What the newspapers say: October 10, 2008
Romanian newspapers on Friday write about the recent visit of top government officials to Italy, a visit which focused on plenty of issues and produced a few surprises. One newspaper tries to find who benefits from a bill passed by the Parliament this week which makes it impossible for a property confiscated by the communist regime to be given back to its rightful owner. And another newspaper writes that the Romanian national football team coach faces justice troubles just as he prepares for a key match against France.
Gandul covers the visit Romanian government officials led by PM Calin Popescu Tariceanu paid to Italy for a first inter-governmental session due to discuss the image of Romania in that country, where a large community of Romanians is living. But Tariceanu was accompanied by no less than nine ministers because the talks touched lots of other issues, from agriculture to migration to police cooperation, the paper writes.
It reports that Italian PM Silvio Berlusconi tried to underline the merits of honest Romanians living in Italy and that one should not put too much emphasis on individual crimes committed by some Romanians. Still, he was just as direct when talking about moves to repatriate criminals, who can be send to their home country without their acceptance.
The paper notes that Berlusconi also wished success to Tariceanu’s Liberals in the general elections due to take place in Romania this fall and lauded Tariceanu’s uneasy government over the past years.

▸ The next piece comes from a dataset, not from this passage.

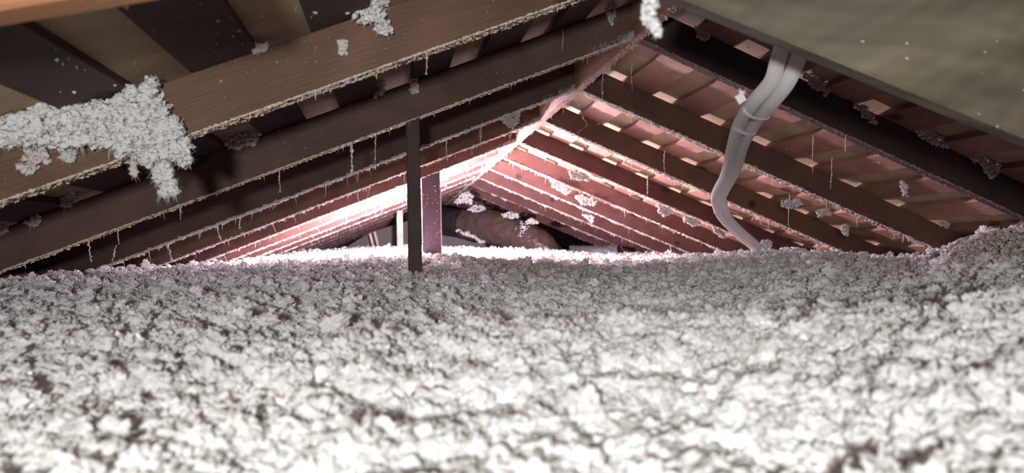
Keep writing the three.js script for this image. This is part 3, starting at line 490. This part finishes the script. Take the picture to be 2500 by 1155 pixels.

Cotidianul focuses on a bill recently passed by Romanian MPs which makes it impossible for properties nationalized under the communist regime to be given back to their rightful owners. According to the paper, the key to the bill, known as the „Voiculescu law”, was to preserve the properties obtained in illegal or marginally legal ways by the political clientele of parties of all colors – mainly the Social Democrats, the far-right Greater Romania Party and initiator Dan Voiculescu’s own Conservative Party.
According to the paper, political VIPs bought such houses at symbolic prices throughout the years. They are all either members of the communist regime or prominent officials of the political leadership that followed the fall of communism. The paper lists a series of such officials based on previous official listings or on lists published by associations of house owners.
Meanwhile, Evenimentul Zilei turns its attention to the troubles Romanian national football team coach Victor Piturca is facing with the Romanian justice prior to the key match Romania has against France this weekend. According to the paper, Piturca was officially charged by anti-graft prosecutors for favoring the alleged criminal in a case in which Gigi Becali – a controversial businessman, politician, and owner of Bucharest football club Steaua – is charged with graft.
Piturca is accused of helping Becali get rid of prosecutors’ accusations in the case in which Becali’s crony Teia Sponte was found carrying 1.7 million euro in a luggage, money which was allegedly aimed to be given to players of a rival club. According to the paper, Piturca allegedly said that the money was in fact destined for the purchase of a plot of land.
And Cotidianul tells the story of an Irish man who lost his wife in the last bloody attack of the Real Irish Republican Army (RIRA) in Northern Ireland. Following the death of his wife, Kevin Skelton continued the charity activities his wife was pursuing in Romania. And in Romania he met Maria, the mother of a girl he wanted to adopt – and beside Maria he managed to find a cure to his sorrow.